Weszli siłą do siedziby Marszu Niepodległości. Nowe informacje
Weszli siłą do siedziby Marszu Niepodległości
Od rana trwa szeroka akcja policji, która na polecenie prokuratury weszła do domów Roberta Bąkiewicza i Mateusza Marzocha, a następnie do siedziby Stowarzyszenia Marsz Niepodległości. W budynku stowarzyszenia służby pojawiły się o godz. 12, nie informując o podjęciu czynności faktycznego dysponenta lokalu, władz Stowarzyszenia im. Przemysła II.

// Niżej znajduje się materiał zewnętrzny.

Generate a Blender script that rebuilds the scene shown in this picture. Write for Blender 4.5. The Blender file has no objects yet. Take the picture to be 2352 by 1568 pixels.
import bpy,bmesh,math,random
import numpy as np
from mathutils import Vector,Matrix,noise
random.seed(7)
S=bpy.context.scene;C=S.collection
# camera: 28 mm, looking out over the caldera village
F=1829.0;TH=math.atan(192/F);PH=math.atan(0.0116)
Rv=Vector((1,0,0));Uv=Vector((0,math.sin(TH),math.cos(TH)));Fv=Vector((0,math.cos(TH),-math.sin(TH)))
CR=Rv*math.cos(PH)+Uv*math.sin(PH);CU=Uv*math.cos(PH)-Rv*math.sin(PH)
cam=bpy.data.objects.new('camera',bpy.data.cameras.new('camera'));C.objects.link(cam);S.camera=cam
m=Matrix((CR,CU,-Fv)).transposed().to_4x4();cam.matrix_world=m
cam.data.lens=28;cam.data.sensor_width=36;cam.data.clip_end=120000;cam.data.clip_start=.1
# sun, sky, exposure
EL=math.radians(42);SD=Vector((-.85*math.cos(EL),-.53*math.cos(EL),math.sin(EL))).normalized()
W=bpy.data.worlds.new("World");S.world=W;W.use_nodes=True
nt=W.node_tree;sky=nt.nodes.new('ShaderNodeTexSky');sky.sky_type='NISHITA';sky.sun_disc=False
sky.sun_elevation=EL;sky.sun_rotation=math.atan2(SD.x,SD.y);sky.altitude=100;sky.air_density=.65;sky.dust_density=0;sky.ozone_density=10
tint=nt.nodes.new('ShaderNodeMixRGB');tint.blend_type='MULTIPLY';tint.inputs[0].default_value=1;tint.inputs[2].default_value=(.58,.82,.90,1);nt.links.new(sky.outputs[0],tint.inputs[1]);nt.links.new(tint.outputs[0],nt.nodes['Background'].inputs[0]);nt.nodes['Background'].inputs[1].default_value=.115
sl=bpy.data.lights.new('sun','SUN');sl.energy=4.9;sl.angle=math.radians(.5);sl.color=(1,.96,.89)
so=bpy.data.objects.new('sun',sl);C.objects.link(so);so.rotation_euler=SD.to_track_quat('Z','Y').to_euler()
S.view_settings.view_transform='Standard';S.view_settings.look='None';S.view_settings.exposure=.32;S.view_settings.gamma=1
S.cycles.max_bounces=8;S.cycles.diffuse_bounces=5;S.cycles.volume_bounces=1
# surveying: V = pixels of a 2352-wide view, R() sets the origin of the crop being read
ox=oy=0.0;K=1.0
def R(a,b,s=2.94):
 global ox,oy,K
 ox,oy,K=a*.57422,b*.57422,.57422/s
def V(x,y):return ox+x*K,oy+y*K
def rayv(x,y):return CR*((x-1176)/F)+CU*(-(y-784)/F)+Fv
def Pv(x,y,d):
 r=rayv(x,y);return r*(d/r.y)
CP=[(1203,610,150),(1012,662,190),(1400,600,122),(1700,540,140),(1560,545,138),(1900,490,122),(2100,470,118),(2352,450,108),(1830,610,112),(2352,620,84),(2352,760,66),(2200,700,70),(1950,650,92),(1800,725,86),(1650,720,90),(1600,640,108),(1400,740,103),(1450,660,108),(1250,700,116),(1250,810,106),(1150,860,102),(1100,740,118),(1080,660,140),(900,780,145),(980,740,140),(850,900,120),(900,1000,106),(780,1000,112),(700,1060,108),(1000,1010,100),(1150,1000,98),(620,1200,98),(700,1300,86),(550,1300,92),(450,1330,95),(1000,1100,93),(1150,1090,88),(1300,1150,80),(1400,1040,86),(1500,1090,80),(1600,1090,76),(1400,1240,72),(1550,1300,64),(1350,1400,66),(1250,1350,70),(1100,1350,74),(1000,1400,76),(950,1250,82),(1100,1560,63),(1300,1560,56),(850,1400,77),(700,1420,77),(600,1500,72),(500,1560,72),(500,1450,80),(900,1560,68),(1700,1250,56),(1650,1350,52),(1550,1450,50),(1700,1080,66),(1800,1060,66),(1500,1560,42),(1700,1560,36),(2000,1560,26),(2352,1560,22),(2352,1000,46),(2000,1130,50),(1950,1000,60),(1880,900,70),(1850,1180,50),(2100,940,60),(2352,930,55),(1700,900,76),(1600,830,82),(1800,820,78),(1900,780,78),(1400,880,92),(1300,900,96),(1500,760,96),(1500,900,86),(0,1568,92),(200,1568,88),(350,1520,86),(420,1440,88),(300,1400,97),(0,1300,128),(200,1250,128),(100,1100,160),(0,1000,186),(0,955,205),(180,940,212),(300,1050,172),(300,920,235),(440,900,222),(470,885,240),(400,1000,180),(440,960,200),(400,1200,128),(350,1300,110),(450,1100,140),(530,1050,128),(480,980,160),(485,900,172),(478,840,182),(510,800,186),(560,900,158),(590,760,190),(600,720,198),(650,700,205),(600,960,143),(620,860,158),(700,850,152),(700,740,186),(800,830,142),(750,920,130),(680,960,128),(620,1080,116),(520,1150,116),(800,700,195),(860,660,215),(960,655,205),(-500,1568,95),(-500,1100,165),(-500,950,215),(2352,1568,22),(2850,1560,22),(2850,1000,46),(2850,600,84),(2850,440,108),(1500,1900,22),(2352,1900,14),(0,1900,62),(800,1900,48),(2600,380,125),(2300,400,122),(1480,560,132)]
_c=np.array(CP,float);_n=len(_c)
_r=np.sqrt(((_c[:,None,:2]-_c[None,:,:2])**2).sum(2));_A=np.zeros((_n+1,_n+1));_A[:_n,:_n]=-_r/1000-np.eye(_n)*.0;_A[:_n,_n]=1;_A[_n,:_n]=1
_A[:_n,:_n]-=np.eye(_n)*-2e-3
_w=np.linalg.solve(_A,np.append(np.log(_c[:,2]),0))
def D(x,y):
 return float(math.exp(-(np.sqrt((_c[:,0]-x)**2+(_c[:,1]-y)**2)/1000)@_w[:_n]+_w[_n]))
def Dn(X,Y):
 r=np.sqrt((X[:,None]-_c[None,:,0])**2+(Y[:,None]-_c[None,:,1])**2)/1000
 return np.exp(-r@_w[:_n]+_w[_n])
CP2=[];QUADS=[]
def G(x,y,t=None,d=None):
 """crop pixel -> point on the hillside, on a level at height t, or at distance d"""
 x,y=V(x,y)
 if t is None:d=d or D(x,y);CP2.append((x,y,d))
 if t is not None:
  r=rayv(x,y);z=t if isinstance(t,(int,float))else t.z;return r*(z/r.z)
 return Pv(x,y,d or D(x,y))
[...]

Relacja prezesa stowarzyszenia
Prezes Stowarzyszenia Marsz Niepodległości Bartosz Malewski relacjonuje akcję służb. Przekazał, że w siedzibie znajdują się dokumenty serwisu medianarodowe.com, których stowarzyszenie jest wydawcą. „To materiały objęte tajemnicą prasową. Policja konsultuje z prokuratorem co robić” – oświadczył.
„Właścicielem Stawki 4B jest inny podmiot niż Stowarzyszenie Marsz Niepodległości. Właściciel nie został poinformowany o trwających czynnościach. Policja zamierza zarekwirować wszystkie dokumenty i sprzęt elektroniczny nie bacząc na to, kto jest właścicielem” – podkreślił Malewski.
Prezes zwrócił uwagę, że policja „wychodzi poza zakres postanowienia prokuratury, poza przedmiot postępowania”. „Prokuratura chciała zabezpieczyć dokumenty związane z Marszem Niepodległości 2018. Teraz podejmują czynności względem całej dokumentacji sprzętu, który nie należy do Stowarzyszenia” – zaznaczył.
„Policja wchodzi do studia nagraniowego”
Około godz. 14 Bartosz Malewski opublikował fotografię, na której widać mężczyznę wyważającego drzwi. „Policja wchodzi do studia nagraniowego. A co z wolnością prasy?” – pyta Malewski.